Monday, August 30, 2010

Quiet But Deadly-- Chappaquiddick Skyline

If you are not familiar with the Pernice Brothers, this is probably the third album you should look into. Northampton Massachusetts' own Joe Pernice is simply one of the best and most eloquent contemporary American songwriters. His first record, the string-laden Overcome By Happiness and dark 60's pop of The World Won't End are two fantastic albums that deserve all the critical accolades.

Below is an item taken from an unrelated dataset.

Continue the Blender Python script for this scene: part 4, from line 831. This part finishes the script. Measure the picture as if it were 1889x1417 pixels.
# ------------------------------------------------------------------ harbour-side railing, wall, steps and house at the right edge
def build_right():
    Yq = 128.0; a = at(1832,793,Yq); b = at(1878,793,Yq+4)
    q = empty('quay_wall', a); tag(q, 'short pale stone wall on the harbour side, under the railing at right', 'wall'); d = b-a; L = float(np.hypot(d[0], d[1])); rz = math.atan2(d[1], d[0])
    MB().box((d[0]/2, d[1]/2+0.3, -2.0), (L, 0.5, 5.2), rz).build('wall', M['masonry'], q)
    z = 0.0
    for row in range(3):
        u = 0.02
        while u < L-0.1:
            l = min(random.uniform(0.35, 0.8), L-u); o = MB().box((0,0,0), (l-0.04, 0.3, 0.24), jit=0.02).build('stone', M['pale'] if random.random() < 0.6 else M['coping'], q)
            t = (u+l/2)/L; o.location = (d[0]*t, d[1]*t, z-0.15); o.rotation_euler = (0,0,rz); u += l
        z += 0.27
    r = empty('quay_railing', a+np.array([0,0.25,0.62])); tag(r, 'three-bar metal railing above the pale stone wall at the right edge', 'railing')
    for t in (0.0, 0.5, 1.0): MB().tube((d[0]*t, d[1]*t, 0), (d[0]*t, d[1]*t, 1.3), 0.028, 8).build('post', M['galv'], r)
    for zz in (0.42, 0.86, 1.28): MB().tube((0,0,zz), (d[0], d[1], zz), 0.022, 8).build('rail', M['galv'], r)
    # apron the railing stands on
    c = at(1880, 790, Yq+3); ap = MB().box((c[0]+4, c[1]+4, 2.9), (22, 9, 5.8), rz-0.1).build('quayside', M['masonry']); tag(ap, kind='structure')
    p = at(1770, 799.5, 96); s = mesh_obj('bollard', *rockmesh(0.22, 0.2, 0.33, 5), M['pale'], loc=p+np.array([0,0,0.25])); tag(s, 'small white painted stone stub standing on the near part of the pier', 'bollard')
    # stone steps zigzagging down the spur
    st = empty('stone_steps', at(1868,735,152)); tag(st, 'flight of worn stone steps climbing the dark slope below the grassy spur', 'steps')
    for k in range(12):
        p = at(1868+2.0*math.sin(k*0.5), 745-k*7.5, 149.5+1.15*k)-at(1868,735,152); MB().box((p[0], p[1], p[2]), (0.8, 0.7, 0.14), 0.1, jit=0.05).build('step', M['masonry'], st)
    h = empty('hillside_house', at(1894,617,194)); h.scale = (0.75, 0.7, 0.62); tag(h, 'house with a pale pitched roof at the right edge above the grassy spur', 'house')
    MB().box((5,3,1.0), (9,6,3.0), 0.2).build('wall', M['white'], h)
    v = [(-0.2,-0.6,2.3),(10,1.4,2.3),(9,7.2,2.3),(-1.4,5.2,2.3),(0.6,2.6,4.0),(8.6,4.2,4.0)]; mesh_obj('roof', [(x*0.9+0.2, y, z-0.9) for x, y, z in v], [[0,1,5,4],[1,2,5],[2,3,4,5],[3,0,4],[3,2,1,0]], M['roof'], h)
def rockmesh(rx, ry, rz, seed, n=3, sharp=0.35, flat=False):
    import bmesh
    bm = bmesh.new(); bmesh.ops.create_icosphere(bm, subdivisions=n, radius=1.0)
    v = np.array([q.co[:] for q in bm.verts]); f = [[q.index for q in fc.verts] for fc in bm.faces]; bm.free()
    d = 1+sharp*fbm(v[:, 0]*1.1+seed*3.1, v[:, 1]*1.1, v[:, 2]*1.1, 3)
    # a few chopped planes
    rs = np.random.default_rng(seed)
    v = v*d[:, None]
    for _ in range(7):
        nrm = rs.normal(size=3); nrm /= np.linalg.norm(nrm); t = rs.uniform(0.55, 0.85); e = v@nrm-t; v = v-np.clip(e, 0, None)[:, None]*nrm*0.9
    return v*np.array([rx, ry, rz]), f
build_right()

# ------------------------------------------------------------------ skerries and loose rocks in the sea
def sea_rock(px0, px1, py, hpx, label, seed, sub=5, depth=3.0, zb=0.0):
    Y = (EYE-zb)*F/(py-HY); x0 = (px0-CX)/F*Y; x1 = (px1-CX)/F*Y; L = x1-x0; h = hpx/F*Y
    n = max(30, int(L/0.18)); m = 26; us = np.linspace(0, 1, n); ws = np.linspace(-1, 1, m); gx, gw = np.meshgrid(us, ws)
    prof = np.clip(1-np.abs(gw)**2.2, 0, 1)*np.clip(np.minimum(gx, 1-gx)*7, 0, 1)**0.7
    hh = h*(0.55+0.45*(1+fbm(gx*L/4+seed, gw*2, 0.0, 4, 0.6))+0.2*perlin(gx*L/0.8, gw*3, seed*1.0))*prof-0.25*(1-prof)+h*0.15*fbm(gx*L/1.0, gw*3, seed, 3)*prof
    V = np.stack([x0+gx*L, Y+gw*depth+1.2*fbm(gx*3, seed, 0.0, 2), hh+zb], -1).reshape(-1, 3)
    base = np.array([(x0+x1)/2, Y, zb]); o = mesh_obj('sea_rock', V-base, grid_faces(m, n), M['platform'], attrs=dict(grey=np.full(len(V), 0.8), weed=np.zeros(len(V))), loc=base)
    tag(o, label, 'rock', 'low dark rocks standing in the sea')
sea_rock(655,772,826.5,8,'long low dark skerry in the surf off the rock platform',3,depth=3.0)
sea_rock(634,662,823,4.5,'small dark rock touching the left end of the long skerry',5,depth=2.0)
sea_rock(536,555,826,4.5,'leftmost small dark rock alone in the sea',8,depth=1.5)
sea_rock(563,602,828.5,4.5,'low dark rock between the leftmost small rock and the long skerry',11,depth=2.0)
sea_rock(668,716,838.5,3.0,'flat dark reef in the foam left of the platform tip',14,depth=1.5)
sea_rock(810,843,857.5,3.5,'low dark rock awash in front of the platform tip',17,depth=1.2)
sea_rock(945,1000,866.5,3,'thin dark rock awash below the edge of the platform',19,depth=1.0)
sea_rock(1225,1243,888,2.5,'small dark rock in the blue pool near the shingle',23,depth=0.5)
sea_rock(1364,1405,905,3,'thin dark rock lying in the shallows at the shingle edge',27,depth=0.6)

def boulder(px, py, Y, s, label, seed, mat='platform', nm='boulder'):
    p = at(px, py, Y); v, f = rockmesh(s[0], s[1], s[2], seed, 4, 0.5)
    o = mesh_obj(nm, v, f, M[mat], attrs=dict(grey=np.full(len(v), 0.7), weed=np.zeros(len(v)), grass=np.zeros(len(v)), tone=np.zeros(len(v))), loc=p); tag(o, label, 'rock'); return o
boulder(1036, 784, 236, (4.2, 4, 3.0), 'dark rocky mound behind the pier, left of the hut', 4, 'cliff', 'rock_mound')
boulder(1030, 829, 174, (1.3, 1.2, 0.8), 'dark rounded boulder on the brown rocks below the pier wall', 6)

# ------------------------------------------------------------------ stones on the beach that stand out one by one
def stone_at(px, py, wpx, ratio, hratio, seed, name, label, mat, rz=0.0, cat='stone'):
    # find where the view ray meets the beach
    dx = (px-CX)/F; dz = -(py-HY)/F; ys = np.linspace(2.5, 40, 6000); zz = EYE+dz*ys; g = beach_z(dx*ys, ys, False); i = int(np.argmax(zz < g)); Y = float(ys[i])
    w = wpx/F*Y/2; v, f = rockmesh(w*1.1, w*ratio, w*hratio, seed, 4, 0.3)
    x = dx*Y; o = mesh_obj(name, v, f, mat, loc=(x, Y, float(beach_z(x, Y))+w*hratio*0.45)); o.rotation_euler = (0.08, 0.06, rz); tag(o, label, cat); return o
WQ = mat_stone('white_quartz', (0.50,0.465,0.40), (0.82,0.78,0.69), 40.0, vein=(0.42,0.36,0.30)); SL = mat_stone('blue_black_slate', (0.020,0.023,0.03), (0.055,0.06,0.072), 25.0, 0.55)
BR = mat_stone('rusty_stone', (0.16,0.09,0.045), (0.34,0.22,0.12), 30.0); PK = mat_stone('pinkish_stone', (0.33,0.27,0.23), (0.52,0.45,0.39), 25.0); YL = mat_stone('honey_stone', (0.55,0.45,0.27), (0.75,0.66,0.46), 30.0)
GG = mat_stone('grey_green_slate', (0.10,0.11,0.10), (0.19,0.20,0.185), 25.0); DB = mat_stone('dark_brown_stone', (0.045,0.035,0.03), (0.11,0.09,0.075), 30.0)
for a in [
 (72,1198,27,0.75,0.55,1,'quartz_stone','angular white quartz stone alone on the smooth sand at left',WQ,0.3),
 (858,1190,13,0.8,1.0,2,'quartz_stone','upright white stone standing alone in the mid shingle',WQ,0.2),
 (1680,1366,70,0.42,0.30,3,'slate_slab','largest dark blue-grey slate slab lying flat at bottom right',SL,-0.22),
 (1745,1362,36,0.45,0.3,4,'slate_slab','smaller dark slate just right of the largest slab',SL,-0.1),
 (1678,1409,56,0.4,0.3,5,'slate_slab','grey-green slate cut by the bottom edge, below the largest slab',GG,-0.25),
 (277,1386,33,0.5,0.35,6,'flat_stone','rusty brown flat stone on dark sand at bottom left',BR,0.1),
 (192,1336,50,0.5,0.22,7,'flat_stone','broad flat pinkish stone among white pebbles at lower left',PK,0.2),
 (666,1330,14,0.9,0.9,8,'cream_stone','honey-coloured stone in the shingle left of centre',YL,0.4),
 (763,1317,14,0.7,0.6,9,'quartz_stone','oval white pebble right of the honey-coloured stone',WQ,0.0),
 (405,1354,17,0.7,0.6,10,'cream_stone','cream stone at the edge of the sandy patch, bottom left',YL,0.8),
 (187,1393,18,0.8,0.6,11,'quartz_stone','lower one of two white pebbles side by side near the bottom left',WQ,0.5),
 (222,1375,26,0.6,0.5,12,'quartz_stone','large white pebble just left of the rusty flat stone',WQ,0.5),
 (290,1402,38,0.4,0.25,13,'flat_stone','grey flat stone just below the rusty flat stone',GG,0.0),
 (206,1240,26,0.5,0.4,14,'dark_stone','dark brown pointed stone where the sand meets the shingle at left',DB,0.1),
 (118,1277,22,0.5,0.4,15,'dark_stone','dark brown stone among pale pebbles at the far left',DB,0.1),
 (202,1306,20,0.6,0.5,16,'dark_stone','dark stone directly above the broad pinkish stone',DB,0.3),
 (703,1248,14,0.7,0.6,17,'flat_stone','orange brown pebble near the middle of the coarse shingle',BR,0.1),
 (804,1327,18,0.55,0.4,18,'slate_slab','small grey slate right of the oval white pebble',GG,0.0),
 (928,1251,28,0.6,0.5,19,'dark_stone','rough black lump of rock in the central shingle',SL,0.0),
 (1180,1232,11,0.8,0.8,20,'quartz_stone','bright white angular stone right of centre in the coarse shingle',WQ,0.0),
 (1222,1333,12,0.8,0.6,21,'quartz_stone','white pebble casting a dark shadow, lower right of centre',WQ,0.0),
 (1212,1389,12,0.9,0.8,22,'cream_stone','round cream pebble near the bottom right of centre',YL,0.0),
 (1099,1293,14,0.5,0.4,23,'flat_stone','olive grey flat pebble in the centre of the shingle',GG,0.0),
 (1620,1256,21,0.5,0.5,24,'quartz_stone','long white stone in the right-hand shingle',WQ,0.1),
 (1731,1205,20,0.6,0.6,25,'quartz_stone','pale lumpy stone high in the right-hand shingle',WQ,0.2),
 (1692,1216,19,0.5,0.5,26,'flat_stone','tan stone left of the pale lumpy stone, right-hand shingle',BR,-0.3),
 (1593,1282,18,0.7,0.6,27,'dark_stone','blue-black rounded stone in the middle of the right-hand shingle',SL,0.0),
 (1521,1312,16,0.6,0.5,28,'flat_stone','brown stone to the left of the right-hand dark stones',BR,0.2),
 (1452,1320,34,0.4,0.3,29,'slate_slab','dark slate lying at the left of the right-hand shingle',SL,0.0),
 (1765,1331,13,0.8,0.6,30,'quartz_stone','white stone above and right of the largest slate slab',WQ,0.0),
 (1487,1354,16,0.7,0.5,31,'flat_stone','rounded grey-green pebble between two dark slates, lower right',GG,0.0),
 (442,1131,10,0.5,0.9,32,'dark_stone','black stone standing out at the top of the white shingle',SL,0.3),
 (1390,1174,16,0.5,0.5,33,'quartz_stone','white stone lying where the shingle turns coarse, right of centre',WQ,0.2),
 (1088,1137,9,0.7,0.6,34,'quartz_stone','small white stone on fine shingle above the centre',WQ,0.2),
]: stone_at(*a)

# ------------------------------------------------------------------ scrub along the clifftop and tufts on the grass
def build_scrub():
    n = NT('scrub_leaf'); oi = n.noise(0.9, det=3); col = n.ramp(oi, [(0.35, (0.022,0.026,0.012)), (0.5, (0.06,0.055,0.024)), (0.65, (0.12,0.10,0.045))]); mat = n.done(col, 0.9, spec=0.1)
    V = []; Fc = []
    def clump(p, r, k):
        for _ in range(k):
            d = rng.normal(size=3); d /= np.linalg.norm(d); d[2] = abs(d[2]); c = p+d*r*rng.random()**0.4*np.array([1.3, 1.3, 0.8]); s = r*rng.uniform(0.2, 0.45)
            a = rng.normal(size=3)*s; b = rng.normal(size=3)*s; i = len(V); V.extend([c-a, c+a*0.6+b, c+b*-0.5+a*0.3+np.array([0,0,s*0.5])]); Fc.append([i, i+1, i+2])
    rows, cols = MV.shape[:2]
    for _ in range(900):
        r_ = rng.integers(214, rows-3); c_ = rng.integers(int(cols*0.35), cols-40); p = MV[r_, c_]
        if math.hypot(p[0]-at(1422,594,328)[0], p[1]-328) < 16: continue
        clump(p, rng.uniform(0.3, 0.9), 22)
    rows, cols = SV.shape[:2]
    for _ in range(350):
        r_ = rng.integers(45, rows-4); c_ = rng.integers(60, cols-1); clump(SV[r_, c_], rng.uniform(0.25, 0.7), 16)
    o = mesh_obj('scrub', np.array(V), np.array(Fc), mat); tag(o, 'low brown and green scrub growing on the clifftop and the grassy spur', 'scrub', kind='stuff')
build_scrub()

But this album is a quiet gem, a side project but for all in name a stripped down and sad Pernice Brothers album. On this record the music matches the words. Reflective dark lyrics, beautiful melodies,  vocals subdued but with quiet intensity, this record is mostly perfect introspective chamber pop. Some of the songs on this record are Pernice's very best. Quite accidentally, I stumbled on a review of this record in Pitchfork from about ten years ago, and the critic shreds the album. And I can understand him in a way--if I had written this review after I had heard this album for the first time I would have been underwhelmed. You almost unavoidably find yourself comparing the record to his other body of work. But this album was not created like this accidentally--it was a deliberate departure from Pernice albums. After I heard the album a few times I realized how great the songs are, and that the arrangements are poignant and that the music meshes as a whole.



"I hate my life" begins Everyone Else is Evolving a sad song, lyrics for someone stuck in a loop. Solitary Swedish Houses sounds like a standard, makes me visualize a cold cold cloudless blue sky in winter, one of Pernice's great works. But there are many highlights, Courage Up, Hundred Dollar Pocket both reminiscent of Pernice's early countryish group Scud Mountain Boys. Breakneck Speed is another little gem, with touching falsetto emphasizing the futility and helplessness of a relationship.

Do You Think We Might Have Made It Up Somehow?
Two of You Sleep is very much an Everly Brothers homage, contrasted by dark lyrics of betrayal, disappointment and sad resignation. The one non original song is a slightly slowed up Leave Me Alone by New Order which is works well here, done for the most part in the style of the original. Pernice has threatened to release a sequel to Chappaquiddick but at this point has not gotten around to it. Some of his best songs are on this album, so I could understand that he might want to keep songs of this calibre with his main project. He is an artist that doesn't seem to like staying in one place--you could argue that his albums are genre exercises that could have existed in different decades or at least that he has a questing spirit who wants to keep developing stylistically. Certainly he has a penchant for melding bright AM Radio ready melodies to dark lyrics. On his third album, His Mine and Ours he explores songs in the style of the 80's a la The Smiths and New Order. But really whatever arrangement the songs come in, they are at their essence melodious and articulate.